Nederlanders geven jaarlijks 1,9 miljard euro
AMSTERDAM (ANP) – Nederlandse huishoudens geven gezamenlijk per jaar 1,9 miljard euro uit aan goede doelen. De gemiddelde Nederlander besteedt jaarlijks gemiddeld 210 euro aan charitas.
Meer dan de helft van de vermogende Nederlanders geeft er elk jaar minder dan 1000 euro aan uit. Een klein deel van de schenkingen bestaat uit hulpgoederen, zoals noodpakketten, kleding en speelgoed.
Dat blijkt uit het tweejaarlijkse onderzoek Geven in Nederland van de Vrije Universiteit in Amsterdam. In 2009 gaven particulieren vrijwel precies hetzelfde bedrag uit aan goede doelen.
De nieuwste editie van dat onderzoek verschijnt volgende week, maar socioloog René Bekkers lichtte dinsdag al een tipje van de sluier op. Bekkers verwacht dat de benefietavond voor Japan, die woensdag wordt gehouden, wel geld in het laatje zal brengen, al komt de inzamelingsactie volgens hem een beetje aan de late kant. „Het eerste schokeffect is alweer voorbij. Maar het is wel goed dat het echt een avond voor het volk wordt met voetbal en het Nederlandstalige lied. Dat zal meer mensen aanspreken dan een luxe gala-avond”, aldus de onderzoeker.

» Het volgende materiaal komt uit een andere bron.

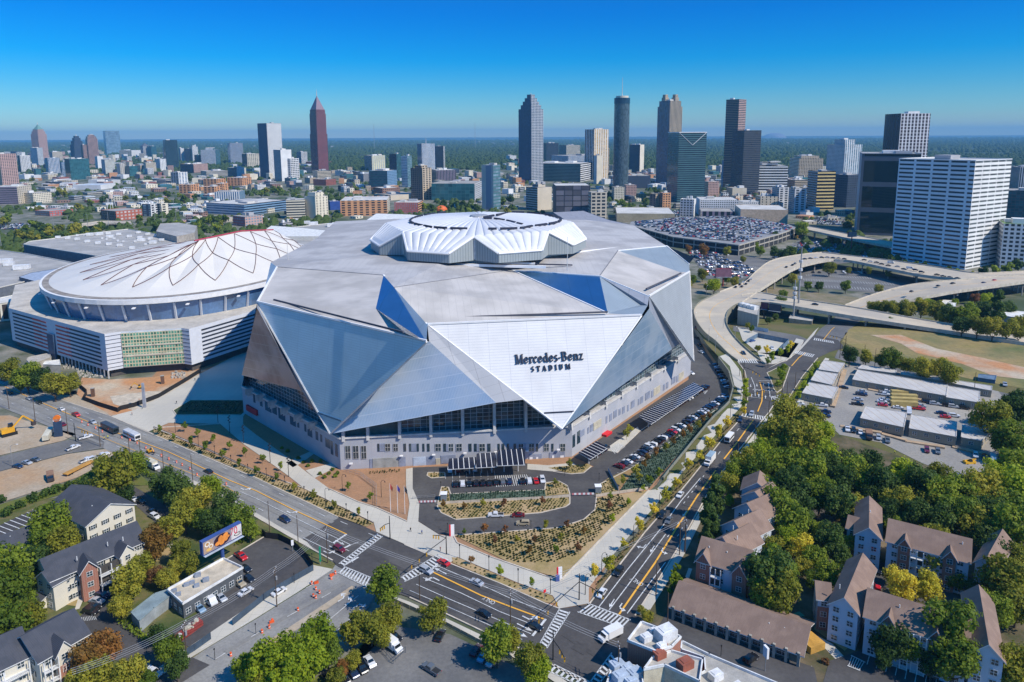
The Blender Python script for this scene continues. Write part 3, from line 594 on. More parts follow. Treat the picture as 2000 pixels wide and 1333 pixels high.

Van oudsher waren oudere, kerkgebonden en meestal protestantse Nederlanders het vrijgevigst in Nederland. Nu die groep langzaam verdwijnt, hebben de wetenschappers gekeken wat de „nieuwe rijken” doen. „Dat zijn mensen die gemiddeld 1,4 miljoen euro op de bank hebben staan en minimaal 60.000 euro per jaar netto verdienen. Zij blijken relatief veel te geven, maar echt grote giften zijn in Nederland uitzonderlijk”, aldus Bekkers.
Het komt maar zeer zelden voor dat een particulier meer dan 5000 euro ineens aan één doel schenkt. In de Verenigde Staten is dat volgens Bekkers veel gebruikelijker, maar Nederlanders lopen niet graag met hun rijkdom te koop. „Daarom komen bedrijven op zo’n benefietavond voor Japan wel met enorme cheques op televisie, maar een privépersoon zelden of nooit. Mensen willen nog steeds best geven, maar niet te gek en al helemaal niet om bezuinigingen van de overheid te compenseren.”